Experience over the years has uncovered some oddities in the CAN protocol - which are naturally not covered by any official document - and one of them has lead to the call to avoid CAN remote frames. In August of 2005 CAN-in-Automation (CiA) released (but not promoted) their application note 802 - "CAN remote frame - Avoiding of usage". The document can be requested through the 'Contac Us' section on their web site (http://www.can-cia.org).
As a reminder, data frame and remote frame are very similar. Basically, the remote frame is a data frame without the data field (which would be located between the Control Field and the CRC Filed). Data frame and remote frame are distinguished by the RTR bit in the arbitration field (Data frame: RTR=0, Remote Frame: RTR=1).
One source of the problem with the remote frame is based in the way the Control Field, especially the data length code, is being transmitted:
For further detailed information on the Control Field and the Data Length Code, please refer also to the next chapter 4.5 Message Frame Format.
The actual problem lies in protocol-incompatibilities between CAN controllers of different manufacturers and how they handle the Remote Frame, which consequently will result in bus collisions.[1]
A bus collision may occur under the following conditions:
- Two or more CAN nodes in a network request the same message at the same time or remote frame and requested data frame access the bus at the same time (latter condition is not mentioned in the CiA application note).
- The data length codes differ between the nodes.
The remote frame and the requested data frame use the same message identifier. Both frames are distinguished by the RTR (Remote Transmission Request) bit, which is part of the arbitration field. In case a data frame and a remote frame using the same message ID try to access the bus simultaneously, the data frame will gain the bus access over the remote frame, since it uses a dominant RTR bit.
Remote frames can only be transmitted with a data length code (DLC) identical to the DLC of the corresponding data frame. Simultaneous transmission of remote frames with different DLC's will lead to irresolvable collisions, meaning the CAN bit monitoring feature will detect an error. That also means in all consequence that the requesting node must know the correct DLC.
What happens next is the same as when two frames with the same message ID try to access the bus. This result of this scenario has so far not been documented in any official literature. The official statement is that such scenarios are not allowed and will lead to unpredictable results. However, as CiA application note 802 explains, there are quite some discrepancies between the numerous CAN controllers available in the market and how they handle remote frames. It appears that collisions can occur with such probability that the use of remote frames is not recommended at all.

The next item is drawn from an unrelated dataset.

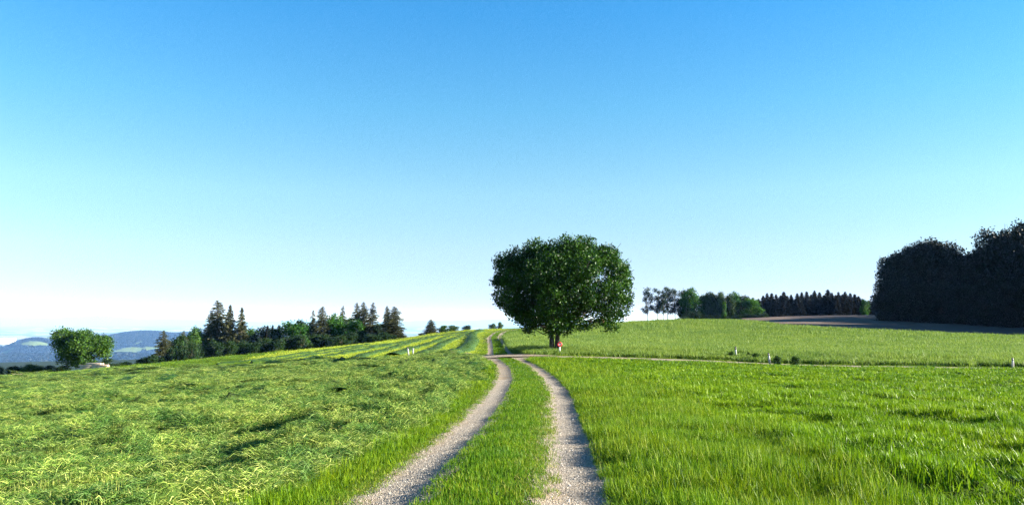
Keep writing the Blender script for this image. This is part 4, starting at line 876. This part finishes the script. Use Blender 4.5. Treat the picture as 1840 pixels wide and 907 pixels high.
# weeds by the marker posts
for px, py, w, lab in [(1346, 647, 9, 'small dark weed clump right of the left marker post'), (1358, 650, 17, 'largest dark weed clump between the two marker posts'), (1398, 656, 16, 'weed clump right of the leaning marker post'), (1430, 657, 20, 'low weed clump farther right along the road'), (1314, 646, 14, 'dark grass clump at the foot of the left marker post')]:
    x, y = hit(px, py); e = put_tree('weed_clump', K['bush'][0], (x, y, hz(x, y)-.12), (w/F*y/9, w/F*y/9, .075), rng.random()*6, lab, 'weeds')

# ------------------------------------------------------------------ woods on the hills (geometry-node scatter, too many to count)
hc = bpy.data.collections.new('hill_trees')
for k in range(4):
    r = np.random.default_rng(600+k); n_ = 46; p = r.normal(size=(n_, 3)); p /= np.linalg.norm(p, axis=1)[:, None]; cen = p*[4.2, 4.2, 6.5]*(.6+.45*r.random(n_))[:, None]+[0, 0, 9]
    V, Tt, t = leaves(cen, 6.5, r, r.random(n_), wr=.9); hc.objects.link(bpy.data.objects.new('hill_tree', mesh_np('hill_tree', V, [Tt], LM['wood'], attrs={'tint': t})))
n = 110000; tt = np.radians(rng.uniform(-37, -15, n)); rr = np.sqrt(rng.uniform(2600**2, 10500**2, n)); x = rr*np.sin(tt); y = rr*np.cos(tt); b = far_base(x, y); hh2 = hillh(x, y)
ok = (~fmask(x, y)) & (hh2 > b-2); x, y, hh2 = x[ok], y[ok], hh2[ok]; n = len(x); s = rng.uniform(.8, 1.35, n)
o = scatter('hill_forest', hc, np.stack([x, y, hh2], 1), np.stack([x*0, x*0, rng.random(n)*6], 1), np.stack([s*2.0, s*2.0, s*1.1], 1), rng.integers(0, 4, n)); tag(o, 'dark forest covering the far hills', 'forest', kind='stuff')

# ------------------------------------------------------------------ haze: one closed box of even, thin air
m, n_ = newmat('haze_air'); pv = N(n_, 'ShaderNodeVolumePrincipled'); pv.inputs['Color'].default_value = (.22, .46, 1.0, 1); pv.inputs['Density'].default_value = 4.2e-5
pv.inputs['Absorption Color'].default_value = (1, 1, 1, 1); pv.inputs['Anisotropy'].default_value = 0.0
oo = N(n_, 'ShaderNodeOutputMaterial'); n_.links.new(pv.outputs[0], oo.inputs['Volume']); m.cycles.homogeneous_volume = True
V, Q = box((-95000, -95000, -400), (95000, 95000, 285)); hzb = bpy.data.objects.new('haze', mesh_np('haze', V, [Q], m)); link(hzb); tag(hzb, 'thin blue haze lying over the whole landscape', 'haze', kind='stuff')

CAN Remote Frames under CANopen
The use of remote frames under CANopen is restricted per design, however, the problem remains. The wording in the CiA application note 802 almost suggests that the problem has been taken care of, but that is only true when certain rules are being followed:
- Network Management: Use heartbeat rather than node-guarding functions, since this does not involve remote frames.
- Polling of Process Data Objects (PDOs): Use a scheduling function for the transmission of PDOs; however, do not use remote frames for the scheduling. CANopen provides two modes, centralized and decentralized scheduling of PDOs (please refer to the CANopen standard DS-301 and DSP-302).
[1] As is pointed out throughout this document, the official description of the CAN protocol leaves ample room for interpretation. In this particular case it did lead to different results between chip designers.